De même, toujours au nom de la sécurité (ou de l’insécurité), j’ai peur de voir le principe d’égalité disparaître. Que des citoyens, de par leurs origines, soient considérés moins égaux que d’autres. J’ai peur de la méfiance qui, depuis une quinzaine d’années, s’est installée, à notre insu, dans les esprits. Mais que peut-on faire quand on a le sentiment qu’il n’y a rien à faire? Nous sommes, c‘est du moins mon impression, qu’on l’admette ou non, impuissants face à des forces aussi diaboliques que celles de Daech. Nous sommes en guerre, croit-on comprendre. Si nous n’y sommes pas déjà, nous y serons bientôt. La guerre, aux yeux de certains experts et de philosophes pas toujours très sages, semble être inévitable. Croit-on vraiment que la guerre soit le seul moyen de régler ce conflit qui perdure et dont on a peine à comprendre la situation et les enjeux? Est-on convaincu que la guerre, avec la certitude de faire de nombreuses innocentes victimes, soit le seul recours pour venir à bout du terrorisme djihadiste ou tout au moins en réduire la menace ?

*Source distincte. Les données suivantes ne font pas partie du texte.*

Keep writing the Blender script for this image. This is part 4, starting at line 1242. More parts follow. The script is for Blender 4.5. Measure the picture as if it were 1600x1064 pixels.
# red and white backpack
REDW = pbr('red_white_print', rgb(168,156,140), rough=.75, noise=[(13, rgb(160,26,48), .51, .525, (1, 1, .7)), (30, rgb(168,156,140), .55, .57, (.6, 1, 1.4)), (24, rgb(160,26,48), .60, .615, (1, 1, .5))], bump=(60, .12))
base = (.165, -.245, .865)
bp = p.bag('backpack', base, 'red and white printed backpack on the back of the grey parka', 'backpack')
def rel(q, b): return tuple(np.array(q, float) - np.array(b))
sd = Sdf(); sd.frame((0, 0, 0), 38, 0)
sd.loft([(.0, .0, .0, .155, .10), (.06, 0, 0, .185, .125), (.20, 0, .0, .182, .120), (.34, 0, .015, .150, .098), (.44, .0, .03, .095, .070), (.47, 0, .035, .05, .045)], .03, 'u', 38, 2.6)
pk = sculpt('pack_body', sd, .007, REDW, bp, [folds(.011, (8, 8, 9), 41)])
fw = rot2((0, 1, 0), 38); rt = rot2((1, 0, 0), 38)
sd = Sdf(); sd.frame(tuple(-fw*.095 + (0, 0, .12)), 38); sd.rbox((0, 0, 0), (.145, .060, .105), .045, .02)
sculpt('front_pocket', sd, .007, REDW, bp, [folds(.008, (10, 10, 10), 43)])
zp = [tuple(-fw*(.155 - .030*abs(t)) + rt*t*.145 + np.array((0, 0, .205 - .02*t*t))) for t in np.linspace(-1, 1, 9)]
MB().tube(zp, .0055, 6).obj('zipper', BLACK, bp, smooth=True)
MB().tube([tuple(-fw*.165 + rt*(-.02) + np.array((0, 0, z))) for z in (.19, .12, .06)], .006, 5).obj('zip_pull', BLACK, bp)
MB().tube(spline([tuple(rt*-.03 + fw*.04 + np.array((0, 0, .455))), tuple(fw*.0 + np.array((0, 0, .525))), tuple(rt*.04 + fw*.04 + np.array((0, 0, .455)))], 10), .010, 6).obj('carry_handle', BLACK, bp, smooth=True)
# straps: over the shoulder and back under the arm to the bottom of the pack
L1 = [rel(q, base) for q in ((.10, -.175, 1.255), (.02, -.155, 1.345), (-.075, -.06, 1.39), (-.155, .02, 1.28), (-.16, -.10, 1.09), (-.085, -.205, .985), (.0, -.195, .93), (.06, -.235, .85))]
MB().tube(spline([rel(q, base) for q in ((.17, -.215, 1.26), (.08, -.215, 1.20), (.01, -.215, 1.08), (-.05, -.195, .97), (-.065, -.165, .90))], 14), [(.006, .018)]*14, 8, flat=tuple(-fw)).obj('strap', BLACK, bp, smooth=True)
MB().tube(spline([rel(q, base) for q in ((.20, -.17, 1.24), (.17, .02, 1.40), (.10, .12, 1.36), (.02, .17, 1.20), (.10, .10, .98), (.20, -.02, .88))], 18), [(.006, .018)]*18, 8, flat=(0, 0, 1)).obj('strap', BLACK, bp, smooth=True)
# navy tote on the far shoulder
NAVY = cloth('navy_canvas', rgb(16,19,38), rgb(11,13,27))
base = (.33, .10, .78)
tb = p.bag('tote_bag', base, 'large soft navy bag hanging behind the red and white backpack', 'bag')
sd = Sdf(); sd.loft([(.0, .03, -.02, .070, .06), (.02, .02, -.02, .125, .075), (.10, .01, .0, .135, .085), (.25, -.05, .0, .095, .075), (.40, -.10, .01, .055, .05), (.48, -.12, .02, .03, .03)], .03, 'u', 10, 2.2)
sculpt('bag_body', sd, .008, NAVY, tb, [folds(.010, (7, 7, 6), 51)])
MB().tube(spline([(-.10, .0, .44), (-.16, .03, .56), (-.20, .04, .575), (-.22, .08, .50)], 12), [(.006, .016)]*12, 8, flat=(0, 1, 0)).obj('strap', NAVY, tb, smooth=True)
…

J’ai peur que les faucons ainsi que les vrais ne demandent pas mieux que de partir en guerre, histoire de satisfaire leurs bas instincts. Je ne crois pas, par contre, à l’ultime forme de pacifisme qui consiste à tendre l’autre joue lorsqu’un individu mal intentionné vous frappe. Alors, que faire? Entre les deux il existe, je n’en doute pas, une marge que nos dirigeants, nos diplomates, doivent combler. La loi du talion, faut-il le rappeler, ne résout pas les problèmes. Elle ne fait que les accentuer.

J’ai peur, par ailleurs, qu’à la suite de ces terribles évènements, nous perdions la notion de fraternité et de solidarité. Les amalgames sont tentants. Ils sont d’autant plus dangereux lorsqu’ils dérivent d’une haine non fondée. Les islamophobes n’hésitent pas à prendre des raccourcis. Aucune rigueur face au syllogisme : les terroristes sont musulmans, tu es musulman, tu es par conséquent terroriste. CQFD. La question est réglée. Ayez pitié pour ces simples esprits, ils ne savent pas ce qu’ils pensent.

Le Canada n’a pas été épargné par cette dérive : incendie de mosquées en Ontario, personnes harcelées et attaquées ailleurs, après les attentats qui ont endeuillé Paris. Les coupables de ces actes, moins cruels mais plus bêtes, sont à mettre dans le même panier que les barbares de Daech, ces idéologues du néant. Et que dire maintenant du sort réservé aux réfugiés syriens? J’ai bien peur qu’ils pâtissent du procès que leur font les forces réactionnaires occidentales. Les milliers de réfugiés, principalement des femmes et des enfants, innocents de tout crime sinon de croire en une vie meilleure, ne peuvent payer pour la présence possible de quelques islamistes dangereux parmi eux. Ces barbares, de toute façon, trouveraient les moyens de s’infiltrer autrement.

Finalement, autant le répéter, oui, Daech me fait peur. D’autres actions terroristes sont à craindre. J’espère, toutefois, à l’image des Parisiens qui ont montré l’exemple, ne jamais céder à la peur. L’insoumission fait partie de la solution.